* Exercise aim
Retype each line of the listing below, from the first through the one holding "PI = math.pi", with no other lines.

=-=-=

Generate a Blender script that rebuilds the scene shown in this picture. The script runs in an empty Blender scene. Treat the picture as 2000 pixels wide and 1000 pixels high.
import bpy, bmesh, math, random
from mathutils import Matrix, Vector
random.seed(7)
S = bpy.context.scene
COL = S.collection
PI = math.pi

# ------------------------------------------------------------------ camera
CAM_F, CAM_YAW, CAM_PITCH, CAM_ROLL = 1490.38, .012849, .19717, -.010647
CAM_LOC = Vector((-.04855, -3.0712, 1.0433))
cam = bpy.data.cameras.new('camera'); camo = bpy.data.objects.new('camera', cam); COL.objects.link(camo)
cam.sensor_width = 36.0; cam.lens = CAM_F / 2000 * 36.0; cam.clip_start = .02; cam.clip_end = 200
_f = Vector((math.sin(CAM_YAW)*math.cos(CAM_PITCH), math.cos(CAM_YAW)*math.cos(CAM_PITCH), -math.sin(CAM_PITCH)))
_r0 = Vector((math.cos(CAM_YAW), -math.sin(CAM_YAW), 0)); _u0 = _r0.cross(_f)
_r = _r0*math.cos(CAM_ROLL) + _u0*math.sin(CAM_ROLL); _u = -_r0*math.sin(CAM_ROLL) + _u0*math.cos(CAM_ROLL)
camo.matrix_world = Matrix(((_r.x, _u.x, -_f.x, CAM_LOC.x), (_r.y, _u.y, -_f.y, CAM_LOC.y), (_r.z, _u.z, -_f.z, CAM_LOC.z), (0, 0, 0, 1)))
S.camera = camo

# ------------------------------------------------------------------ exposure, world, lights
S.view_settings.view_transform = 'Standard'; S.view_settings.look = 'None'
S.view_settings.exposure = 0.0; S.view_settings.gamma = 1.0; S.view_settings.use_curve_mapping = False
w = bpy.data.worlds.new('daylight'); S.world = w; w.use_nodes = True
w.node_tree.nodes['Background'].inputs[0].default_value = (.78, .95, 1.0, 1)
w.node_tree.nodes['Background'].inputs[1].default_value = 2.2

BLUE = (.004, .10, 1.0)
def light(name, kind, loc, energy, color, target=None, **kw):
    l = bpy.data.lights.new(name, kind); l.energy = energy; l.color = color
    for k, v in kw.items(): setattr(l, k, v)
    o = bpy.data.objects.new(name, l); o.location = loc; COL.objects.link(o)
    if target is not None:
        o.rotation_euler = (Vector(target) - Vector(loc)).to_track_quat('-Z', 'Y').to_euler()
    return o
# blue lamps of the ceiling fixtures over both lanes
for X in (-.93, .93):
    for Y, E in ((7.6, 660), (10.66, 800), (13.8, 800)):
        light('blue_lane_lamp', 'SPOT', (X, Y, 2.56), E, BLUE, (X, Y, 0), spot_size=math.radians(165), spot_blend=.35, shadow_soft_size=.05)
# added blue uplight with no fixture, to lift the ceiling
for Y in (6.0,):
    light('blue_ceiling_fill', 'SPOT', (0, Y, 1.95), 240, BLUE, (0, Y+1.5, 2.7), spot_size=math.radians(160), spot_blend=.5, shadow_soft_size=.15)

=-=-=

* Written solution
Generate a Blender script that rebuilds the scene shown in this picture. The script runs in an empty Blender scene. Treat the picture as 2000 pixels wide and 1000 pixels high.
import bpy, bmesh, math, random
from mathutils import Matrix, Vector
random.seed(7)
S = bpy.context.scene
COL = S.collection
PI = math.pi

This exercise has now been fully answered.